Even though I find it easy to follow, it allows way too much subjectivity for the assessing agent. How you rate my DISCIPLINE and STAFF-CHILD INTERACTIONS would depend on your experiences as a teacher in a certain cultural context. An assessor who mastered his classroom managing skills under the guise of a school district in a community devoted to authoritative discpline may misinterpret the cues in an authoritarian-dominated classroom as “inappropriate”. In reality, appropriateness and inappropriateness depend on one’s cultural context even with buttressing empircal research. For some people, authoritative classroom management allows children to “run wild”, “control the classroom”, and “do what they want to do too much”.
To ensure the proper use of the instrument, administrators should:
1. Ensure that his teachers possess a copy of the ALL ABOUT THE ECERS-R companion book which details step-by-step how to put together an ECERS-R classroom.
2. BEFORE the official assessment, direct teachers to do an ACCURATE, well-guided, appropriately-paced self-study of their classroom.
3. BEFORE the official assessment, support the teacher’s suggestions and requests to pull their classrooms up to ECERS-R standards.
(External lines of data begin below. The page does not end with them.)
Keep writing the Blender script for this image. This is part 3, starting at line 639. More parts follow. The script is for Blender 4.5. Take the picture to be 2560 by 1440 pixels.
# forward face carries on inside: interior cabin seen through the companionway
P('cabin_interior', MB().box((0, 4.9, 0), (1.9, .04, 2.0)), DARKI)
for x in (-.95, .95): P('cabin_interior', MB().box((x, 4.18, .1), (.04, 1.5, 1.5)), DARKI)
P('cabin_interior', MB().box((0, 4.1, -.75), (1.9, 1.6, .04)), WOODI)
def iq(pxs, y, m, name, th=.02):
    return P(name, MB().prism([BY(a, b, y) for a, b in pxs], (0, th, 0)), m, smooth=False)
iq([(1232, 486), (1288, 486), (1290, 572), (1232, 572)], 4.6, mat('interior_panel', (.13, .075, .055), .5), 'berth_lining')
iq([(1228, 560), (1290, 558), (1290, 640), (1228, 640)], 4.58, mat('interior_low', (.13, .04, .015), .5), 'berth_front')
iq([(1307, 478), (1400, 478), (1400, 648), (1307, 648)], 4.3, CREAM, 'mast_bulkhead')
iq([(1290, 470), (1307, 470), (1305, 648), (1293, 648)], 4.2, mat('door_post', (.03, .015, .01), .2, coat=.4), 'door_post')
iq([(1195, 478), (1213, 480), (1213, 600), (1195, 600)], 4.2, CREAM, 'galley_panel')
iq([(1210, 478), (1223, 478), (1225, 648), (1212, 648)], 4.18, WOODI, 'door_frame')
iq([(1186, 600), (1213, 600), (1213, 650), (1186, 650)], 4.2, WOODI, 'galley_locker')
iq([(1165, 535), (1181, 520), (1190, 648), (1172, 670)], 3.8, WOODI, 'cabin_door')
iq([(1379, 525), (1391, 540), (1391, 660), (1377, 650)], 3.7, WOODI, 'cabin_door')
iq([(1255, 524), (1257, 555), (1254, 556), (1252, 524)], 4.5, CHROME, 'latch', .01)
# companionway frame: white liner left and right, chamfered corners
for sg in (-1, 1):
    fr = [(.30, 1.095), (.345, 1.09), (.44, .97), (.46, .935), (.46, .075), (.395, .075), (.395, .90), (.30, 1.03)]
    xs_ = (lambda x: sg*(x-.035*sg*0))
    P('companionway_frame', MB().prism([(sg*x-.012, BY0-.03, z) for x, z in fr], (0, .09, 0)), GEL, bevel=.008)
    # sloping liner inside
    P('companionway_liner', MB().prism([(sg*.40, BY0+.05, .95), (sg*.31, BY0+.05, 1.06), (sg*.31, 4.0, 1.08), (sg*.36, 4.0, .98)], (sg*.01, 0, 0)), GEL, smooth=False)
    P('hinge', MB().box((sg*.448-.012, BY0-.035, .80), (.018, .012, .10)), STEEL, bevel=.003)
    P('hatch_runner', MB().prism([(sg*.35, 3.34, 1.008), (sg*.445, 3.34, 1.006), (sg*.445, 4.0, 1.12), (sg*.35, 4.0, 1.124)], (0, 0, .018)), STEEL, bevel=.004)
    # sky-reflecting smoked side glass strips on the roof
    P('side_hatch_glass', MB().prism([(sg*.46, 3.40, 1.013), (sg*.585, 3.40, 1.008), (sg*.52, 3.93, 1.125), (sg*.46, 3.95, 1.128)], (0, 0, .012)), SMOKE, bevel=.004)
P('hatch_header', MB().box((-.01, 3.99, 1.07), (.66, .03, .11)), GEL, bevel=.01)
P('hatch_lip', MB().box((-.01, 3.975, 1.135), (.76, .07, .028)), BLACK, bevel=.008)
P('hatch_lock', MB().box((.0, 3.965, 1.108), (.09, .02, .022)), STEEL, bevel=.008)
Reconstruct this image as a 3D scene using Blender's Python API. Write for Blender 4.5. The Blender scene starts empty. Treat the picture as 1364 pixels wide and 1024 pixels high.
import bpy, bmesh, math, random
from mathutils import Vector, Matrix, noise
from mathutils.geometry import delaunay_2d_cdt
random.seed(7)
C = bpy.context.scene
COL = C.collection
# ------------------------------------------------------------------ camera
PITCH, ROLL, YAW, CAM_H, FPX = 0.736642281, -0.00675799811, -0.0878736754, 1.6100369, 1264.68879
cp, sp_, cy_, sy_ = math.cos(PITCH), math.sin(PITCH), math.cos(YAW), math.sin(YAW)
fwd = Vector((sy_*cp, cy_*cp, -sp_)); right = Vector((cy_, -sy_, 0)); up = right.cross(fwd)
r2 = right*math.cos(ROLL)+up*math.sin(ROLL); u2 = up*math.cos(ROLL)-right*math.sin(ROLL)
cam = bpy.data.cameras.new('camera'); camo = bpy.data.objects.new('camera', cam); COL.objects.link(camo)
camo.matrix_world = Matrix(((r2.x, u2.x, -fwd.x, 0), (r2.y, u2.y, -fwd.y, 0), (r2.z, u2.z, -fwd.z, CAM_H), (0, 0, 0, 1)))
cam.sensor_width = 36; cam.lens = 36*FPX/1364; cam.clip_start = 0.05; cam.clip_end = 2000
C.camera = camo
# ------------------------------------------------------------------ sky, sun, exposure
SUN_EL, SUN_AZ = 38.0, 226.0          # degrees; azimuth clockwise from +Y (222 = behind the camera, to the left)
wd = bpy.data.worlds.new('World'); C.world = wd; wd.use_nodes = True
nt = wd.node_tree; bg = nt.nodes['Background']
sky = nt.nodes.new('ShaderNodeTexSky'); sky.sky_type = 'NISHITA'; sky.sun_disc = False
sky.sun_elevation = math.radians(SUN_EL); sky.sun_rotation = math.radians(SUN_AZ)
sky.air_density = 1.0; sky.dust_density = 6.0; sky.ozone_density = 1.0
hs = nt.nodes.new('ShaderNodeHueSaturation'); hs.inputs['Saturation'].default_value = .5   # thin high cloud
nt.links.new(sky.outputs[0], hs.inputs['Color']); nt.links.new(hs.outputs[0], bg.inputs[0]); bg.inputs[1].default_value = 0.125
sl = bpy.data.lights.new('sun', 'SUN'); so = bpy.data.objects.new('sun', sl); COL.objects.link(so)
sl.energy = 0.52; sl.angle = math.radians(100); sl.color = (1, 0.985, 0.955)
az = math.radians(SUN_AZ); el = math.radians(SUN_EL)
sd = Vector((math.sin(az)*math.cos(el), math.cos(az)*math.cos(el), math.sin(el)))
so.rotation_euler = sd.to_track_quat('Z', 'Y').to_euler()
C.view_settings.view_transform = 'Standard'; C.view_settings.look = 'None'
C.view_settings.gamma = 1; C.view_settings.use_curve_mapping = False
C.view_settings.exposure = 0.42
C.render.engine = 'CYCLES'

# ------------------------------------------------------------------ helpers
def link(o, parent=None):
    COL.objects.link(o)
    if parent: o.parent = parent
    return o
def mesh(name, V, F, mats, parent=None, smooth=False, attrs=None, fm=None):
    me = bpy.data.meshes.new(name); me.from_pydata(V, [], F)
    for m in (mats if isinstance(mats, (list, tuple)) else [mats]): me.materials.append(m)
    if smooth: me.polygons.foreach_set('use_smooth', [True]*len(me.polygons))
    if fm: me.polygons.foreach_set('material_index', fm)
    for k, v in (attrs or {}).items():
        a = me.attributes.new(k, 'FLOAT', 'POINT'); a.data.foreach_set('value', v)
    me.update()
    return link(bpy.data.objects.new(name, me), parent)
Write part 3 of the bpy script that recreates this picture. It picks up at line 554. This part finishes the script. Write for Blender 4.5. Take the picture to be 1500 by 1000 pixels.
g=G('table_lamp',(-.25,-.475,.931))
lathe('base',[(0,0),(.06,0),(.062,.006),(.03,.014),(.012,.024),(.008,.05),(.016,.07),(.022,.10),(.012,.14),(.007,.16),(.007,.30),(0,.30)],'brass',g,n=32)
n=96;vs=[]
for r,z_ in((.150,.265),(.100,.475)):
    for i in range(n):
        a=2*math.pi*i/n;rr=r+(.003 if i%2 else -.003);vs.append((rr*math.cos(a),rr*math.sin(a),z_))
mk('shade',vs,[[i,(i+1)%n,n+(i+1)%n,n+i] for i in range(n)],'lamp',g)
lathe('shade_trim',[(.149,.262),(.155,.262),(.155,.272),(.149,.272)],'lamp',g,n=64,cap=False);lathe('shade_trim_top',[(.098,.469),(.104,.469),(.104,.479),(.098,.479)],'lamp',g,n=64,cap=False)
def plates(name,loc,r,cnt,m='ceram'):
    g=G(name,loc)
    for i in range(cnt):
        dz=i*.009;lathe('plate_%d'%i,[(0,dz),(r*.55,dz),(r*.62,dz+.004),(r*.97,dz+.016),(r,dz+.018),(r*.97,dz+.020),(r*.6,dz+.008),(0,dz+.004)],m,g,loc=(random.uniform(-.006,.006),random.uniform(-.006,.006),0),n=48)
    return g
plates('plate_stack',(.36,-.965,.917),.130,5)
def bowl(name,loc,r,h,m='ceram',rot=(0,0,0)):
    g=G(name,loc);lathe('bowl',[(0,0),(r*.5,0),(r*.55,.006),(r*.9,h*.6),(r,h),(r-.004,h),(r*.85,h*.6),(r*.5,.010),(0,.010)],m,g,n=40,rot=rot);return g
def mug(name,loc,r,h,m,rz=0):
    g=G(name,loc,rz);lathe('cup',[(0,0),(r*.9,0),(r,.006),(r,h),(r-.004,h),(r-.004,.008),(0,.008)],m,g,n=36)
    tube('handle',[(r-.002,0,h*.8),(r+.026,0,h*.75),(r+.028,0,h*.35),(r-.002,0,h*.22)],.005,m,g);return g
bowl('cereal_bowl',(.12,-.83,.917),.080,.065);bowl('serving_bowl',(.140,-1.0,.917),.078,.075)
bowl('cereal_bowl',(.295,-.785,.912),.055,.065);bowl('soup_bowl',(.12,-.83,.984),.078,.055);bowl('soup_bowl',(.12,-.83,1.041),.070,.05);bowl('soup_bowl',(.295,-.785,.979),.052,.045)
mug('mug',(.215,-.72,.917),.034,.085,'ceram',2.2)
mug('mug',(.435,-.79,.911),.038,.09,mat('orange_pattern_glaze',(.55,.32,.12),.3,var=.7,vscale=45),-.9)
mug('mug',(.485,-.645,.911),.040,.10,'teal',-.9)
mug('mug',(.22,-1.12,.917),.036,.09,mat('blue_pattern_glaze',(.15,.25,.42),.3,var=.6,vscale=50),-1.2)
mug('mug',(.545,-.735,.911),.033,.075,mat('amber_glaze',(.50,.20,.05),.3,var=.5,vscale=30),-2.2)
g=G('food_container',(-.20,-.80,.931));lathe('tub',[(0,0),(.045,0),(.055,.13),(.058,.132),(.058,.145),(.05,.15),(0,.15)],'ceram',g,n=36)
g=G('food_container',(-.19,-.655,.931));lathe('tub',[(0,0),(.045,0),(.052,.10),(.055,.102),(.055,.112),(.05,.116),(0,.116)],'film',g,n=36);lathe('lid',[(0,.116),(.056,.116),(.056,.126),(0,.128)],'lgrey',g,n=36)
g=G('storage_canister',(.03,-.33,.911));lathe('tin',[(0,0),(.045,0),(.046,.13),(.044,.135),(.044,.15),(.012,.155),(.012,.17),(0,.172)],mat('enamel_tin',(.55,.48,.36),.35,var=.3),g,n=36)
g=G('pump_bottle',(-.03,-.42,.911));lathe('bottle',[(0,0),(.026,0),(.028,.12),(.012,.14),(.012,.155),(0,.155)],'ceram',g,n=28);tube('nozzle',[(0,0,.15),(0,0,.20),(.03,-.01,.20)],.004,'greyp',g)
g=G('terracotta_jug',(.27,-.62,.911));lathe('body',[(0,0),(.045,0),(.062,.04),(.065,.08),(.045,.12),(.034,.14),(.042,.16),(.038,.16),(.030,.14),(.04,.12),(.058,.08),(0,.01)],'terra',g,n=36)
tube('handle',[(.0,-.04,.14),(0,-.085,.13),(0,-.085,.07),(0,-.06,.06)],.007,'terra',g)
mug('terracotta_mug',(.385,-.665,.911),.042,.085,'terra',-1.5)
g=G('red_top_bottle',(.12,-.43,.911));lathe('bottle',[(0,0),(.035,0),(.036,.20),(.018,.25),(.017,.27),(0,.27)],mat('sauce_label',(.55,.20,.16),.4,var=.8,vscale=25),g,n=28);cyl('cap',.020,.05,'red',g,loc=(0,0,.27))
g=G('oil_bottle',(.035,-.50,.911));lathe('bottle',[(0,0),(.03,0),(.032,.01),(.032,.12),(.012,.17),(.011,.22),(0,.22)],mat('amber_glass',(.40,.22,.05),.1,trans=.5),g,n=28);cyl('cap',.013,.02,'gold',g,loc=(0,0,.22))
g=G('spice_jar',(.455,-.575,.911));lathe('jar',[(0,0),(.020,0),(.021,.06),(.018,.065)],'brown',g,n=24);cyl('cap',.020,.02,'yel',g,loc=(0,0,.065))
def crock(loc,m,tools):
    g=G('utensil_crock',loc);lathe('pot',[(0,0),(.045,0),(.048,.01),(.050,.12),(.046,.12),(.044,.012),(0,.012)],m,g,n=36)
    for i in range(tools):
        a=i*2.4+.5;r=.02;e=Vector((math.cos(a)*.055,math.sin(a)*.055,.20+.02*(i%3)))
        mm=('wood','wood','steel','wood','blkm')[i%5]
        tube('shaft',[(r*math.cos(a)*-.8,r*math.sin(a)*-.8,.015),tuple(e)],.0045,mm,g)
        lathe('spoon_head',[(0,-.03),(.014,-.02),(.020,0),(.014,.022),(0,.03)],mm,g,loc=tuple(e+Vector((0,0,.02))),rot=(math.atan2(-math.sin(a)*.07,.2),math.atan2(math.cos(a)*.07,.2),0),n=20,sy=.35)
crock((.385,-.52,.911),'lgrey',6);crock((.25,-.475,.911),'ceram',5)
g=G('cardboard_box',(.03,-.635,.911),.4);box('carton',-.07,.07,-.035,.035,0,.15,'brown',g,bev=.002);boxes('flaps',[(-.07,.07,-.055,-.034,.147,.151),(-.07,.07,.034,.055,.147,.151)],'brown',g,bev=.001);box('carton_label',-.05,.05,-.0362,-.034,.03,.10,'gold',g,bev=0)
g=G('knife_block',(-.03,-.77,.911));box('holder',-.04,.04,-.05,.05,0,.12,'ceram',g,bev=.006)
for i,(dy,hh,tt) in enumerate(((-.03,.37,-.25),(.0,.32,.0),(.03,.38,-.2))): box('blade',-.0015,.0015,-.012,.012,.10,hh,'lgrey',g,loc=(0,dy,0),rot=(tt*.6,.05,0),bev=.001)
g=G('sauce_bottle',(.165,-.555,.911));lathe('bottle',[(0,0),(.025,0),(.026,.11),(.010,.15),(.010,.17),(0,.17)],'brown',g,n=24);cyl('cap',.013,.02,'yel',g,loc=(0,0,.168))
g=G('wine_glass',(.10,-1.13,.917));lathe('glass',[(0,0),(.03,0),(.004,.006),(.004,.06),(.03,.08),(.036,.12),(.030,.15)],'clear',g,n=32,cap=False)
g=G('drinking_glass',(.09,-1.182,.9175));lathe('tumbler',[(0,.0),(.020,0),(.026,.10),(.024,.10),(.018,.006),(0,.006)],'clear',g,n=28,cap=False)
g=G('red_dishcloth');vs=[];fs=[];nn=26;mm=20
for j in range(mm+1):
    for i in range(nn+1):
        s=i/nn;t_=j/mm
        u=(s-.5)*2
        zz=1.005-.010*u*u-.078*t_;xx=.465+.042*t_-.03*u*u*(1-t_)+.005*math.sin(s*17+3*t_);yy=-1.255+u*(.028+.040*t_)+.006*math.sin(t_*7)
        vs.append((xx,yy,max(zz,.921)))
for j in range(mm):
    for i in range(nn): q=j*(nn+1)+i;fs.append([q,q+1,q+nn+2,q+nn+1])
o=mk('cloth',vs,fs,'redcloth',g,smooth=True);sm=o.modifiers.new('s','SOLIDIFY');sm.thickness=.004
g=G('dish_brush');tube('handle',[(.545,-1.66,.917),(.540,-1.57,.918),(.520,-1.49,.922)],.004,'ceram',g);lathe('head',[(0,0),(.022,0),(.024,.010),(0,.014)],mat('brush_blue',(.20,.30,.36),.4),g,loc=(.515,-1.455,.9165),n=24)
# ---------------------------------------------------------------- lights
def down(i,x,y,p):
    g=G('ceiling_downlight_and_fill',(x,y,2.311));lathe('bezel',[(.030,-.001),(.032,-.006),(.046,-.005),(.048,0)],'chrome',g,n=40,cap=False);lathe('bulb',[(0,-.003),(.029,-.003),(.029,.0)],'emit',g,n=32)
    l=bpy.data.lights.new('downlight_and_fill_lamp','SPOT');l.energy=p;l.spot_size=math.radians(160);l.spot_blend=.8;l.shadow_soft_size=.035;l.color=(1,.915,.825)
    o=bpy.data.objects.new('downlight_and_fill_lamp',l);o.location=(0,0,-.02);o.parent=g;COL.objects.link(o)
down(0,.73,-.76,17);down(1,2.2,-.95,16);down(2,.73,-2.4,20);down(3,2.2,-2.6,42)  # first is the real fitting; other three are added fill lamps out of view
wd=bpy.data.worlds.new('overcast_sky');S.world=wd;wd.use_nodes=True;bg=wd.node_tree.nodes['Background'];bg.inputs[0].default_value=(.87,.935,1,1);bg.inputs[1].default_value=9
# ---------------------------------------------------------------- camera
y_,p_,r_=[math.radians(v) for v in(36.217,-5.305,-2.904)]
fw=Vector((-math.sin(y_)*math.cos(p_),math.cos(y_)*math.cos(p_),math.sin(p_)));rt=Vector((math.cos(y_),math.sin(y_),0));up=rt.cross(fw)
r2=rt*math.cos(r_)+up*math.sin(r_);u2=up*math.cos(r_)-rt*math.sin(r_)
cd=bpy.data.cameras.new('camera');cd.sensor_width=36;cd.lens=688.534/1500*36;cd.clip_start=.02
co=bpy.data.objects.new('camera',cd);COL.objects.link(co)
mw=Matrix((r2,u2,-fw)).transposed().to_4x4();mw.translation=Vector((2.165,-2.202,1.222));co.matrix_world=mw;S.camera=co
4. BEFORE the official assessment, stay mindful of the things that a teacher can control and which things the principal can only control.
5. AFTER the official assessment, support the teacher’s need to fix deficiencies.
6. AFTER the official assessment, make a concerted effort to fix the deficiencies that stand out of the teacher’s hands.
In the end, all early childhood professionals should realize that a developmentally appropriate classroom doesn’t begin and end with the ECERS-R despite its well-earned reputation.
Please use proper, realistic discernment.